Untuk kejangkepan tasyakuran malam itu, dilakukanlah prosesi potong tumpeng. Sebelum tumpeng dipotong, Mbah Nun sedikit menguraikan perihal filosofi tumpeng.
“Tumpeng itu bentuknya melingkar. Mubeng. Semakin ke atas semakin mengerucut. Lingkaran itu bukan kotak-kotak. Tidak ada sekat-sekat di dalamnya. Lingkaran mestinya bisa menampung, menerima, mengajak semua untuk bersama-sama meraih titik puncak. Siapa puncaknya, Allah Swt. Lingkaran dapat diasumsikan sebagai apa saja. Individu, kelompok, komunitas, agama, instansi, sekolah, pesantren, kabupaten, negara, dan sebagainya”, jelas Mbah Nun.
Kenapa pucuk tumpeng harus dipotong? Pucuk yang lancip itu merupakan simbol derajat yang tinggi. Dan manusia harus mau dan mampu untuk kembali ke bawah, sebab segala tingkat kesuksesan manusia, yang menjadikan ia berderajat tinggi semata hanya karena izin Allah. Yang berhak di atas hanya Rabb. Manusia-hamba letaknya di bawah. Perspektif ini saya dapatkan dari mas Silok, ketika bertemu beliau di belakang panggung saat acara Sinau Bareng berlangsung. Kamsahamnida mas Silok.

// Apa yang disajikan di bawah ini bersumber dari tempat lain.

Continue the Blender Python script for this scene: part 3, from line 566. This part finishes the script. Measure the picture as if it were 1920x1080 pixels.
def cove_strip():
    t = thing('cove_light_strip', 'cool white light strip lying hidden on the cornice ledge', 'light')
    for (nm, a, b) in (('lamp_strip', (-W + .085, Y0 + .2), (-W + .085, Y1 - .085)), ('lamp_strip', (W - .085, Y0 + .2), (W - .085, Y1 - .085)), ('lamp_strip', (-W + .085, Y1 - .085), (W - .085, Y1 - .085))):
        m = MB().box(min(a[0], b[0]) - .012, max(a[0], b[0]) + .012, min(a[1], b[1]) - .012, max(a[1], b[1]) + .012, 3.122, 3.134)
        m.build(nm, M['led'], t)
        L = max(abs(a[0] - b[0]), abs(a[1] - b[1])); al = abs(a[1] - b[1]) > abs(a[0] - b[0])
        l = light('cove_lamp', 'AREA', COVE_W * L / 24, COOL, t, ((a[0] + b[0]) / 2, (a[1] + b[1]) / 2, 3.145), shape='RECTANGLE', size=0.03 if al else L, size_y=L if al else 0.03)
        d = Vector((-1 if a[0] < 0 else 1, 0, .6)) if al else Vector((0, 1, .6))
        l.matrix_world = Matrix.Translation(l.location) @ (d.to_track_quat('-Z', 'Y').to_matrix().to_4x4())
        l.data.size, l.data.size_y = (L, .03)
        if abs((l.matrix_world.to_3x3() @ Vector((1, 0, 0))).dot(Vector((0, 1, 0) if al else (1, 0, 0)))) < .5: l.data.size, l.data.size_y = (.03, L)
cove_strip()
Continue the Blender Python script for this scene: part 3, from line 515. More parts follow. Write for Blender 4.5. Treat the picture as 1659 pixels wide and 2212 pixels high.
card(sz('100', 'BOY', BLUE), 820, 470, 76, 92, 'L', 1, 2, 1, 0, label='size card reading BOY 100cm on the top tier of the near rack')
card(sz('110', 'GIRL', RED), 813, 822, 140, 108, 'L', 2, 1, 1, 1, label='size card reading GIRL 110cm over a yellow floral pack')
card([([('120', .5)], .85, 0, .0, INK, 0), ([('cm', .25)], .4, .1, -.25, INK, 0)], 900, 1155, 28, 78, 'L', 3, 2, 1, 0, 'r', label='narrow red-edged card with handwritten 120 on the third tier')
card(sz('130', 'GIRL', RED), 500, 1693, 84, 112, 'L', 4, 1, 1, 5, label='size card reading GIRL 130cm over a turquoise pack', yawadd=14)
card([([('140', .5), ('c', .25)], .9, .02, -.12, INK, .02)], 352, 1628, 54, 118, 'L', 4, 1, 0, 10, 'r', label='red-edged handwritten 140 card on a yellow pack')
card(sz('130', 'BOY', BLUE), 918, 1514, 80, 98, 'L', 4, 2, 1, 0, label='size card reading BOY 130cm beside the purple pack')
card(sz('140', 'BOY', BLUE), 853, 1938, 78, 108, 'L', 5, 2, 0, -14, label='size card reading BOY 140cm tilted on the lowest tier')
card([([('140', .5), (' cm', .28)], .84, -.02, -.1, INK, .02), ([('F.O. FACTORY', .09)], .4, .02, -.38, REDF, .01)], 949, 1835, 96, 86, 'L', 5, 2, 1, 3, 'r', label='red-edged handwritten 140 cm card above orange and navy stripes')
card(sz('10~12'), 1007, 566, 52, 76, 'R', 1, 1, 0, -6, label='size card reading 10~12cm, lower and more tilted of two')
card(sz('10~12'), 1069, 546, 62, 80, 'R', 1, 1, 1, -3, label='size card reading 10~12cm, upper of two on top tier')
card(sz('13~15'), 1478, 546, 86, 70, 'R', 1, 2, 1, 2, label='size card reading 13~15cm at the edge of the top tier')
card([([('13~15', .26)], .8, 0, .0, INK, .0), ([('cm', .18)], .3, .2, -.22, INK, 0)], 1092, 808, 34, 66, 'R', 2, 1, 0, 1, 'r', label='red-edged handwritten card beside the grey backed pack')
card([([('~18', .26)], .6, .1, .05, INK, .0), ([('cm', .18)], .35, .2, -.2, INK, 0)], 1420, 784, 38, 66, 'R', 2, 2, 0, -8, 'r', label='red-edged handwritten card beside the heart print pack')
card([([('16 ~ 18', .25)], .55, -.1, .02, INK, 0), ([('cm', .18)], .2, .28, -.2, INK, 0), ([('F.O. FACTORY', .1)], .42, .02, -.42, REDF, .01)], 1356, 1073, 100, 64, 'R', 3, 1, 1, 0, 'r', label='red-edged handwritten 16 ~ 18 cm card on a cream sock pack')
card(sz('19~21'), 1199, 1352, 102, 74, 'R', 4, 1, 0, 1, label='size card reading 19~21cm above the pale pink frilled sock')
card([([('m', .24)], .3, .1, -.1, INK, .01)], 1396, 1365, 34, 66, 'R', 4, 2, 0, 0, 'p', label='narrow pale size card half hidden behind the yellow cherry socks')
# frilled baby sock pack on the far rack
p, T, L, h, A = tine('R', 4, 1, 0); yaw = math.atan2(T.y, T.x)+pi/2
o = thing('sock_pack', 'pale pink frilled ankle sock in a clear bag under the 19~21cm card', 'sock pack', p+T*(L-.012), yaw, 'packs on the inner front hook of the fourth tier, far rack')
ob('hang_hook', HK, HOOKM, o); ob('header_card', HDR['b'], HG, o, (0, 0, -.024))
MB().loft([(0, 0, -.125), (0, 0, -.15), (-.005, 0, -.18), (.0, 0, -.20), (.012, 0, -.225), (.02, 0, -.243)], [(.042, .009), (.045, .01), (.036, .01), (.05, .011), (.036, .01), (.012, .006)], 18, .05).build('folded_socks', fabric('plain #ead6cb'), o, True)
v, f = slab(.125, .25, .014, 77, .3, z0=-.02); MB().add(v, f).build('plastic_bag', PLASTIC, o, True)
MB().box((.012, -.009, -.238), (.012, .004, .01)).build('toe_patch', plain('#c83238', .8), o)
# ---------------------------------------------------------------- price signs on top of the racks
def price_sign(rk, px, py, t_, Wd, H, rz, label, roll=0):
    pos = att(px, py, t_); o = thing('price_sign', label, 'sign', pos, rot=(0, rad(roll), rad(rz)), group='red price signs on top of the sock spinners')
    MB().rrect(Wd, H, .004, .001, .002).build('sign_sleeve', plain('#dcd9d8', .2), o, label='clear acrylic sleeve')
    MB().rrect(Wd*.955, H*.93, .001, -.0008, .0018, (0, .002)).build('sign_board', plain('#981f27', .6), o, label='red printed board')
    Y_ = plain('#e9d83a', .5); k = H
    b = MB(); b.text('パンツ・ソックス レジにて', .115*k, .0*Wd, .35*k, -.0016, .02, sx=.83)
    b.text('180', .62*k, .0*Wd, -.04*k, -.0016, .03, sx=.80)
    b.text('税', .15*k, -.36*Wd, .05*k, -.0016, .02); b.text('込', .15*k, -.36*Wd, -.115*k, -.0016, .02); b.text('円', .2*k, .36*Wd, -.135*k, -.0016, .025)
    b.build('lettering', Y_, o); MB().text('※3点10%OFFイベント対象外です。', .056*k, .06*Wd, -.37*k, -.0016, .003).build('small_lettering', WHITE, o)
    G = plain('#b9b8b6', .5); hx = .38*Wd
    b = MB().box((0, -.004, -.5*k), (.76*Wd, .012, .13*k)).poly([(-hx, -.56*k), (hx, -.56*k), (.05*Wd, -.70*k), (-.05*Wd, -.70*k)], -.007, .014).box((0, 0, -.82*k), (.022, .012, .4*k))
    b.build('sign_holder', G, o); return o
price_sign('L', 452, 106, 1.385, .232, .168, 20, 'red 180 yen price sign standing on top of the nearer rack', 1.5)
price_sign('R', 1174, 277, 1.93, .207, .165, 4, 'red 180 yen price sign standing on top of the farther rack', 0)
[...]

Ada lagi seorang Kiai sepuh di kampung saya mengatakan, Tumpeng itu maksudnya Tumuju ing Pengeran. Tumuju artinya menuju, mengarah ke. Pengeran adalah Tuhan, Allah Swt. Pesan tersiratnya adalah, baiknya segala perbuatan dan pekerjaan kita ini selalu ditujukan ke Allah (ibadah). Atau setiap kali kita melakukan usaha dan usaha itu berhasil, maka kita wujudkan rasa syukur tersebut dengan potong tumpeng. Melangit untuk membumi. Meninggi untuk turun kembali.
Dengan ucapan bismillah, dan diiringi tepuk tangan meriah dari seluruh jamaah, Ibu Bupati memotong tumpeng sebagai perwujudan rasa syukur yang mendalam atas kemesraan, dan keguyub-rukunan malam itu.